## EXERCISE REQUIREMENTS:
Print, word for word, every line from the beginning of the listing up to and including the line with "(.95, .98, 1))". Pictures are to be excluded.

/---

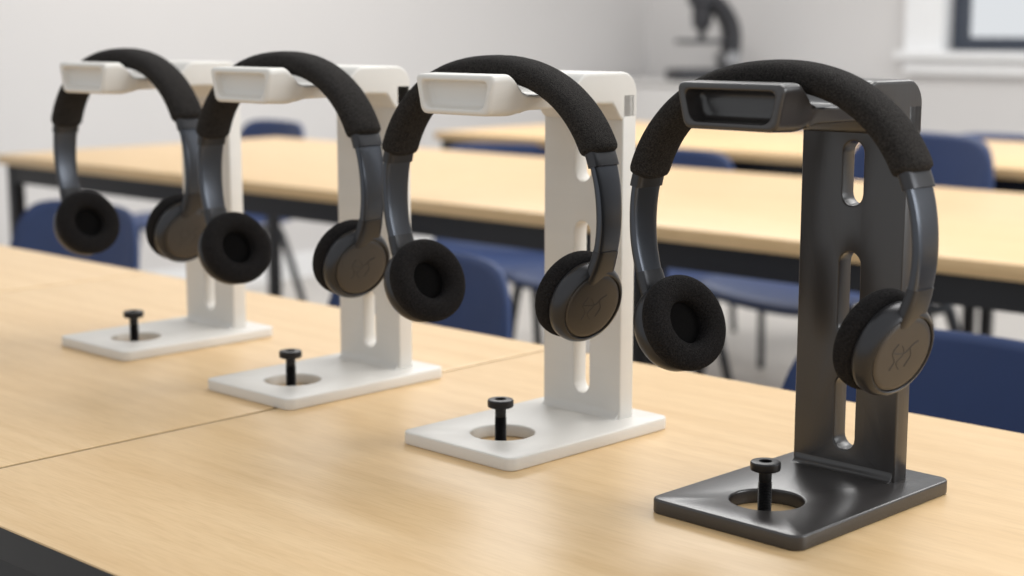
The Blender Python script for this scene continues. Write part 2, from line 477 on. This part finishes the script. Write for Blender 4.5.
spec = [((-.5440, .839), -1.5, M_BLACK, (-.003, -.036), 0, 3.4), ((-.779, .8455), -1, M_WHITE, (-.004, -.040), 2, 2.2),
        ((-1.028, .851), 0, M_WHITE, (-.003, -.036), 1, 2.2), ((-1.283, .866), 0, M_WHITE, (-.004, -.037), 2, 3)]
for (x, y), rz, m, (hx, hy), hr, roll in spec:
    stand((x, y, TZ), rz, m, .0045 if m is M_BLACK else .003, .0155 if m is M_BLACK else .008)
    Mr = Matrix.Rotation(R(rz), 3, 'Z')
    o = Mr @ Vector((hx, hy, 0)); headphones((x+o.x, y+o.y, TZ), rz+hr, roll)
    o = Mr @ Vector((HOLE[0]-.001, HOLE[1]-.001, 0)); bolt((x+o.x, y+o.y, TZ))

# ------------------------------------------------------------------ light
w = bpy.data.worlds.new('World'); S.world = w; w.use_nodes = True
bg = w.node_tree.nodes['Background']; bg.inputs[0].default_value = (.94, .97, 1, 1); bg.inputs[1].default_value = .79
def arealight(name, loc, size, sizey, power, target, col=(1, 1, 1)):
    l = bpy.data.lights.new(name, 'AREA'); l.shape = 'RECTANGLE'; l.size = size; l.size_y = sizey; l.energy = power; l.color = col
    o = bpy.data.objects.new(name, l); COL.objects.link(o); o.location = loc
    o.rotation_euler = (Vector(target)-Vector(loc)).to_track_quat('-Z', 'Y').to_euler()
arealight('ceiling_lamp', (-.6, 1.9, 2.8), 1.6, .8, 28, (-.7, 1.5, .7), (1, .98, .95))
arealight('ceiling_lamp', (-3.2, 3.6, 2.8), 2.2, 1.2, 58, (-3.2, 3.6, 0), (1, .98, .95))
arealight('ceiling_lamp', (-.4, 4.2, 2.8), 2.2, 1.2, 52, (-.4, 4.2, 0), (1, .98, .95))
arealight('window_daylight', (2.6, 2.6, 1.9), 2.2, 1.5, 60, (-.8, .9, .8), (.95, .98, 1))

# ------------------------------------------------------------------ camera
cam = bpy.data.cameras.new('camera'); co = bpy.data.objects.new('camera', cam); COL.objects.link(co)
co.location = (0, 0, TZ+.30); co.rotation_euler = (R(90-9.34), 0, R(43.5))
cam.lens = 1587*36/1024; cam.sensor_width = 36; cam.clip_start = .02
cam.dof.use_dof = True; cam.dof.focus_distance = 1.02; cam.dof.aperture_fstop = 6.2
S.camera = co
S.view_settings.view_transform = 'Standard'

\---

## TASK SOLUTION:
The Blender Python script for this scene continues. Write part 2, from line 477 on. This part finishes the script. Write for Blender 4.5.
spec = [((-.5440, .839), -1.5, M_BLACK, (-.003, -.036), 0, 3.4), ((-.779, .8455), -1, M_WHITE, (-.004, -.040), 2, 2.2),
        ((-1.028, .851), 0, M_WHITE, (-.003, -.036), 1, 2.2), ((-1.283, .866), 0, M_WHITE, (-.004, -.037), 2, 3)]
for (x, y), rz, m, (hx, hy), hr, roll in spec:
    stand((x, y, TZ), rz, m, .0045 if m is M_BLACK else .003, .0155 if m is M_BLACK else .008)
    Mr = Matrix.Rotation(R(rz), 3, 'Z')
    o = Mr @ Vector((hx, hy, 0)); headphones((x+o.x, y+o.y, TZ), rz+hr, roll)
    o = Mr @ Vector((HOLE[0]-.001, HOLE[1]-.001, 0)); bolt((x+o.x, y+o.y, TZ))

# ------------------------------------------------------------------ light
w = bpy.data.worlds.new('World'); S.world = w; w.use_nodes = True
bg = w.node_tree.nodes['Background']; bg.inputs[0].default_value = (.94, .97, 1, 1); bg.inputs[1].default_value = .79
def arealight(name, loc, size, sizey, power, target, col=(1, 1, 1)):
    l = bpy.data.lights.new(name, 'AREA'); l.shape = 'RECTANGLE'; l.size = size; l.size_y = sizey; l.energy = power; l.color = col
    o = bpy.data.objects.new(name, l); COL.objects.link(o); o.location = loc
    o.rotation_euler = (Vector(target)-Vector(loc)).to_track_quat('-Z', 'Y').to_euler()
arealight('ceiling_lamp', (-.6, 1.9, 2.8), 1.6, .8, 28, (-.7, 1.5, .7), (1, .98, .95))
arealight('ceiling_lamp', (-3.2, 3.6, 2.8), 2.2, 1.2, 58, (-3.2, 3.6, 0), (1, .98, .95))
arealight('ceiling_lamp', (-.4, 4.2, 2.8), 2.2, 1.2, 52, (-.4, 4.2, 0), (1, .98, .95))
arealight('window_daylight', (2.6, 2.6, 1.9), 2.2, 1.5, 60, (-.8, .9, .8), (.95, .98, 1))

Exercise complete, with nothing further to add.